When Michael died, the company collected the $3 million of life insurance proceeds and redeemed Michaels shares. No appraisal was obtained. The actual redemption was part of a larger agreement between Michael’s son (who was the personal representative of his estate) and Thomas regarding the estate. On Michael’s estate tax return, the company was valued solely based on the insurance proceeds. The Internal Revenue Service issued a notice of deficiency, asserting that the company had significant value outside of the insurance proceeds, which resulted in higher estate tax.”

“The district court held for the IRS, and the U.S. Court of Appeals for the Eighth Circuit affirmed. Internal Revenue Code Section 2703(a) requires valuations to ignore options, agreements or other restrictions unless they’re created under a bona fide business agreement with terms comparable to arm’s length transactions and not a device to transfer property to family members for less than full and adequate consideration. However, the court noted that there was no restriction or fixed or determinable price in the agreement that even applied. The brothers didn’t follow its methods anyway. Michael’s son, as executor of the estate, had essentially come to a value together with Thomas. The court went on to determine the FMV of the company.”

Taxpayer Challenges IRS’ Aggregation of Two Minority Interests into One Controlling Interest for Valuation Purposes


In Estate of Epstein v. Commissioner, No. 11534-23 (T.C. 2023), the estate filed a petition challenging a $2.6 million tax deficiency, arguing that the IRS improperly combined limited partner (LP) and general partner (GP) interests when valuing an interest in an apartment complex for estate tax valuation purposes. On Jerry Epstein’s death, a marital trust created by his late wife held an 8.746% LP interest and a 1.2% GP interest, and a survivor’s trust held a 10.4% LP interest. The IRS valued the marital trust’s interests at a total of $15.59 million versus the estate’s value of $12.6 million, and the IRS valued the survivor’s trust interest at $16.4 million versus the estate’s $13.1 million, for a total difference of $6.29 million. Among other arguments, the estate claimed the IRS improperly aggregated the LP and GP interests in the two trusts to arrive at its valuation.

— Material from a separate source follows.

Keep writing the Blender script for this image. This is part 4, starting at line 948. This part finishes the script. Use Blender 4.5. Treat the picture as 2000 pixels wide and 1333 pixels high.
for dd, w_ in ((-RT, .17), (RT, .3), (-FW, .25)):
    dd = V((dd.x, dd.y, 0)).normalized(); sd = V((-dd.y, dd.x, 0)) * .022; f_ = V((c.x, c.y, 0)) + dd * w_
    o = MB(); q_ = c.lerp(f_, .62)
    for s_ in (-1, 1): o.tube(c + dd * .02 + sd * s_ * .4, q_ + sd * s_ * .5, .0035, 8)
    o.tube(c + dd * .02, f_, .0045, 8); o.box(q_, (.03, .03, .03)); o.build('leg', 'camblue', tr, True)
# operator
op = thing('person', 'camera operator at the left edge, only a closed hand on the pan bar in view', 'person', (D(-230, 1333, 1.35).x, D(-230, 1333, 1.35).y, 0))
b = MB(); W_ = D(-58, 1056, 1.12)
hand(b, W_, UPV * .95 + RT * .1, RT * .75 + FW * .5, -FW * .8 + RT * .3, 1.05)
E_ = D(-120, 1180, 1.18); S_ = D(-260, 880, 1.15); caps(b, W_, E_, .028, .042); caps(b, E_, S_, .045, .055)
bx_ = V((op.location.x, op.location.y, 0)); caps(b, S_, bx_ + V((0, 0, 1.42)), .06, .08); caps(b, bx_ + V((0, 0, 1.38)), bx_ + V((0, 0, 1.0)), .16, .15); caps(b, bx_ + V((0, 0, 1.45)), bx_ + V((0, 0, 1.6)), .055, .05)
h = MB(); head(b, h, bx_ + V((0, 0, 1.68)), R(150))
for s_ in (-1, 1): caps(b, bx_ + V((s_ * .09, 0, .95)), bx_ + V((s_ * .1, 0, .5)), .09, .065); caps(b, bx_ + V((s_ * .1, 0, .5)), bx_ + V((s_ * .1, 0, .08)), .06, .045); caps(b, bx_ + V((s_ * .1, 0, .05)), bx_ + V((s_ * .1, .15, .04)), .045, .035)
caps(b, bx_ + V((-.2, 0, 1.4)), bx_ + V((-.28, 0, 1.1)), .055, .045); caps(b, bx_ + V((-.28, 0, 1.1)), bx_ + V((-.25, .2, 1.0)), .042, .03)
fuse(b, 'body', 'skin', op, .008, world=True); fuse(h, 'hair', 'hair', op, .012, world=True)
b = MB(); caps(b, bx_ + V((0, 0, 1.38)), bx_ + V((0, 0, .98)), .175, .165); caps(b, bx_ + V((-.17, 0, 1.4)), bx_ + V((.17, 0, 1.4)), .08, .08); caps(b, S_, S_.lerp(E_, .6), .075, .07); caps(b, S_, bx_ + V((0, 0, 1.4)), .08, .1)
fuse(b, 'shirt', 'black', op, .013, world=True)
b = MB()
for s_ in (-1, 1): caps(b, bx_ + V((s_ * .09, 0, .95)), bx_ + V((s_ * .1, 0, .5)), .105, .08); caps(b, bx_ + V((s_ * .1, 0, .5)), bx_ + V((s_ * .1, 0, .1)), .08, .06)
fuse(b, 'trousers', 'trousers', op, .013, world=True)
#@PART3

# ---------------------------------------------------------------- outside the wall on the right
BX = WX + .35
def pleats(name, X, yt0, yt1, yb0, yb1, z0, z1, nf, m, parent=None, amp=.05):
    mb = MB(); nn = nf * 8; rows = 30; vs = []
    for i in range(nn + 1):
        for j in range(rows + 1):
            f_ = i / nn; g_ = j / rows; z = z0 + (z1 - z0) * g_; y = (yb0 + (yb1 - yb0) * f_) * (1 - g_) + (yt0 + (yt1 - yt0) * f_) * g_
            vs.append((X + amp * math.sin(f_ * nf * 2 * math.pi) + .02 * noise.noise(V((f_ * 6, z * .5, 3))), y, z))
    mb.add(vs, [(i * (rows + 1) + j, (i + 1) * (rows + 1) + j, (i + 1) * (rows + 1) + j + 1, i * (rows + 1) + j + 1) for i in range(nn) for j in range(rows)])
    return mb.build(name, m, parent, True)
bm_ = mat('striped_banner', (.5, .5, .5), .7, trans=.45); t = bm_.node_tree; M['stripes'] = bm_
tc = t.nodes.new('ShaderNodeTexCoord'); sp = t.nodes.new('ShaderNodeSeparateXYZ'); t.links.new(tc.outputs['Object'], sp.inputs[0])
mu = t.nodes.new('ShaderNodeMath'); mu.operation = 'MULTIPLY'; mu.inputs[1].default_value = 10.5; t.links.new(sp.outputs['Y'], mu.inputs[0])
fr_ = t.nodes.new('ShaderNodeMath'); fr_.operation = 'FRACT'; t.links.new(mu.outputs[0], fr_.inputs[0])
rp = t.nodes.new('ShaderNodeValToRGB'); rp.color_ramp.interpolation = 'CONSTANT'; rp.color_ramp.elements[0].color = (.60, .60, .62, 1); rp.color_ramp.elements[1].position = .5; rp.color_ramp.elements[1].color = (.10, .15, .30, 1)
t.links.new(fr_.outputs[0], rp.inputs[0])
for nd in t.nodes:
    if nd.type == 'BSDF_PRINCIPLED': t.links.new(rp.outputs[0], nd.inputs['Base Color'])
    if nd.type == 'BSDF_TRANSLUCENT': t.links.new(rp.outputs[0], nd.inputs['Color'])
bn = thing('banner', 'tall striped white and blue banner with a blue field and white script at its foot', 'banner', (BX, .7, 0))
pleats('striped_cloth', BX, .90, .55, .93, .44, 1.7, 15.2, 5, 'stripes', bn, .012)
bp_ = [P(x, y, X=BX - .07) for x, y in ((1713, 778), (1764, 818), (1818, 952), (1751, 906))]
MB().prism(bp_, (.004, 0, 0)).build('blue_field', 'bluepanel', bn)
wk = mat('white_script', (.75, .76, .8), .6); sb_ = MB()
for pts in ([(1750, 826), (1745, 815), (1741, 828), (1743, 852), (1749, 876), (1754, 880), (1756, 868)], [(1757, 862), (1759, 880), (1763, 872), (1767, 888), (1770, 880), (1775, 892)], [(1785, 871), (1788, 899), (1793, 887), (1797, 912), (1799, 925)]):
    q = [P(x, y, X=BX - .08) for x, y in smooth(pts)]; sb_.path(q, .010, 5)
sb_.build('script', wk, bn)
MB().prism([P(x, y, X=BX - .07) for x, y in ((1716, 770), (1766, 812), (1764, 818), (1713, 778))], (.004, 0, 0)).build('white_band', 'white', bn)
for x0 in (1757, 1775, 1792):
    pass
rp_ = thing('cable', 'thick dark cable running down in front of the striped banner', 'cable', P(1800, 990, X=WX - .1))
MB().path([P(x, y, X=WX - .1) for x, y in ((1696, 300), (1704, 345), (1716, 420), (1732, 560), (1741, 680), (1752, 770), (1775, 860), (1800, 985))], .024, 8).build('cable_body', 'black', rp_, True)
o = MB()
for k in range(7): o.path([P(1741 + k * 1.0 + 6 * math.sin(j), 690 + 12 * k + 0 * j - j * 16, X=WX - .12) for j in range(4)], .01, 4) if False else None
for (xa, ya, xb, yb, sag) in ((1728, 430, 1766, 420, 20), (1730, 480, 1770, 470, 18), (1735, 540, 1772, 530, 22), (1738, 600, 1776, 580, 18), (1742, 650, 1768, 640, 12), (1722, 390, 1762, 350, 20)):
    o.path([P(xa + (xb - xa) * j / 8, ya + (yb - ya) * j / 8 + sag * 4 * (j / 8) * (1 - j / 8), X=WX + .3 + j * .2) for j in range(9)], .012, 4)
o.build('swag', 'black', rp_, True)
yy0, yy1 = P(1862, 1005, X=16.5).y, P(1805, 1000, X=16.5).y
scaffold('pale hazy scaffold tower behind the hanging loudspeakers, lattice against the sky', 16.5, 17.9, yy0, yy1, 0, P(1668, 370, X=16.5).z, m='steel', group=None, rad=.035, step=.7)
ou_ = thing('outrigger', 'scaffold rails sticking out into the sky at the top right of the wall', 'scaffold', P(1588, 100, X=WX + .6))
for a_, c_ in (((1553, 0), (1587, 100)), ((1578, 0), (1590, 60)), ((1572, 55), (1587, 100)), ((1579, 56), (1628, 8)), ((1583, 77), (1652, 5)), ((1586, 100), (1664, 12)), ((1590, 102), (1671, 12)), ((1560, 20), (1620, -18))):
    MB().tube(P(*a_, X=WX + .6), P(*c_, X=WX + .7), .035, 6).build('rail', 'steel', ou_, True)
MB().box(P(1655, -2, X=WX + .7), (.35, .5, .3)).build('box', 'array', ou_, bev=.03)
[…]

The IRS has lost on several attempts to aggregate two minority interests held in different capacities into one controlling interest and has now conceded the issue in the case of qualified terminable interest property (QTIP) martial trusts; that is, property passing to an individual’s estate isn’t aggregated, for estate tax valuation purposes, with property in a QTIP martial trust that’s included in such individual’s gross estate under IRC Section 2044. See Estate of Bright v. United States, 658 F.2d 999 (5th Cir. 1981); Estate of Bonner v. U.S., 84 F.2d 999 (5th Cir. 1996); Estate of Mellinger v. Comm’r, 112 T.C. 26 (1999); Estate of Nowell v. Comm’r, 77 T.C.M 1239 (1999); Estate of Lopes v. Comm’r, 78 T.C.M. 46 (1999); and AOD-1999-006 (Aug. 30, 1999). The IRS has acquiesced to this line of cases.